As a lawyer friend likes to say: “Discovery can be a bitch, my friend.”

Gail Combs
July 26, 2012 8:03 pm

Darrylb says:
July 23, 2012 at 6:22 pm
…. One sad outcome is that the general public may eventually be much less willing to believe the scientific community.
________________________________
It is already happening. You even have a website called Retraction Watch and Rasmussen poll: 69% Say It’s Likely Scientists Have Falsified Global Warming Research

July 27, 2012 1:30 am

I have a simple solution to one of the Penn State problems: Put Michael Mann in charge of the football program! Then he wouldn’t have the time to fabricate any more hockey sticks.

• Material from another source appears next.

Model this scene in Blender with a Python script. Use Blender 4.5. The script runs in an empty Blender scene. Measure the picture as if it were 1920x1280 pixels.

But Mann would probably not consider it sporting to use the actual scores of football games.
What would he use as proxies? Chicken entrails?

mrmethane
July 27, 2012 5:19 am

jabali316 – better yet, put him on a football team where he can really get – oh, sorry, self-snip.

jakee308
July 27, 2012 6:41 pm

OpenMarket.org has now edited the original article and removed the two offensive sentences comparing Mr. Mann’s actions to those of Mr. Sandusky.
It’s worth noting that THAT’S ALL THEY REMOVED. The rest of their opinion and statements of fact, remain.
I think that’s telling since they most likely saw the storm coming or got a letter but they only removed the pedophile related opinion. (which, personally, I thought were not that egregious as they did not make a direct equivalency nor did they accuse Mr. Mann of similar acts that Mr. Sandusky committed.)
As noted elsewhere Mr. Mann seems to have taken actions which bring/brought discredit to Science and the research to which he was dedicated. If I were him, it might have been best to keep a low profile given the now proven lack of University probity and oversight of it’s programs.

Polar Bear Bryant
July 28, 2012 1:45 pm

You should consider what the Butts/Bryant Effect did to the Saturday Evening Post. Losing a libel suit to Wally Butts put an end to that famous mag. Accusations of fixing games are similar to accusations of fixing climate science. Conflating Mann with Sandusky just raises the damage amount beyond infinity.

Gail Combs
July 28, 2012 2:13 pm

jakee308 says: @ July 27, 2012 at 6:41 pm
………..As noted elsewhere Mr. Mann seems to have taken actions which bring/brought discredit to Science and the research to which he was dedicated. If I were him, it might have been best to keep a low profile given the now proven lack of University probity and oversight of it’s programs.
________________________
I am sure at this point Penn State wishes he would shut up and quit bring attention to their less than stellar honesty. If any of the three lawsuits actually manage “discover” or FOIA is kind to us and releases another cash of goodies with lots of Mikey M. e-mails, Penn State is going to take another big hit to their reputation.
If I was a parent I sure as heck would be looking into another school for this fall.